Since the Great Recession officially ended in June 2009, the economy has slowly been recovering. But that recovery has been entirely confined to the top 10 percent of Americans. No one else has seen any income growth over the past three years.
That’s the main finding of new data released by the Federal Reserve Thursday. These statistics, which the Fed produces every three years, are one of the most extensive measures of inequality in the U.S.—and they further confirm the worrisome trend of rising income inequality. The data also include a number of other troubling findings. Wealth inequality, for instance, is even worse than income inequality. The top 10 percent of families own 75 percent of all wealth. At Demos, Matt Bruenig points out that white Americans own 90 percent of national wealth. In fact, the top 10 percent of white families own 65 percent of all wealth in America.

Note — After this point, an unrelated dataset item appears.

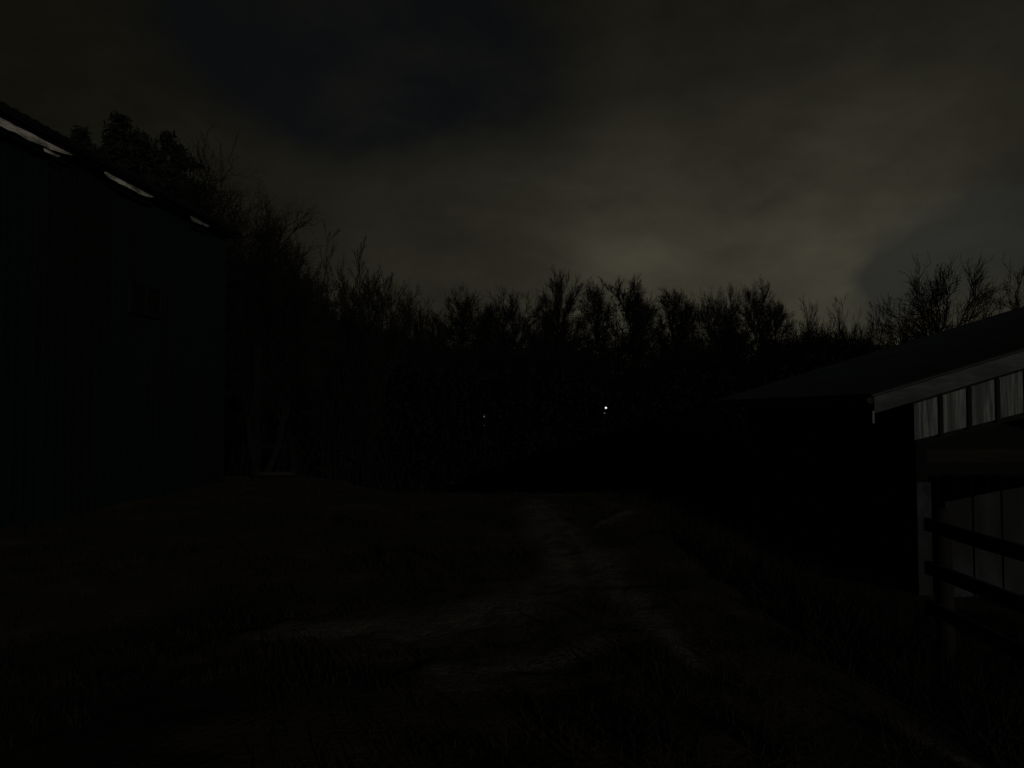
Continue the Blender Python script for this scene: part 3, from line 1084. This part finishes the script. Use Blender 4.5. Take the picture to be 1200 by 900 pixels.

One chart in particular stands out. It shows the change in incomes for the bottom 50 percent of Americans, the next 40 percent and the top 10 percent in two different periods: 2007-2010 and 2010-2013. Given that 2007 was close to the peak of the business cycle and 2010 was near the trough, I expected that the 2007-2010 period would be much worse for all three income categories. I was wrong:
The bottom half of Americans have seen their average incomes decline more in the past three years than during the three-year period that preceded it. That’s remarkable. No wonder a recent Pew poll found that 24 percent of Americans believe the economy isn’t recovering. Sixty seven percent said the economy was recovering, but not strongly. Given this new data from the Fed, I’m surprised that there aren’t more people who believe the economy isn’t recovering. For the millions of Americans, it isn’t.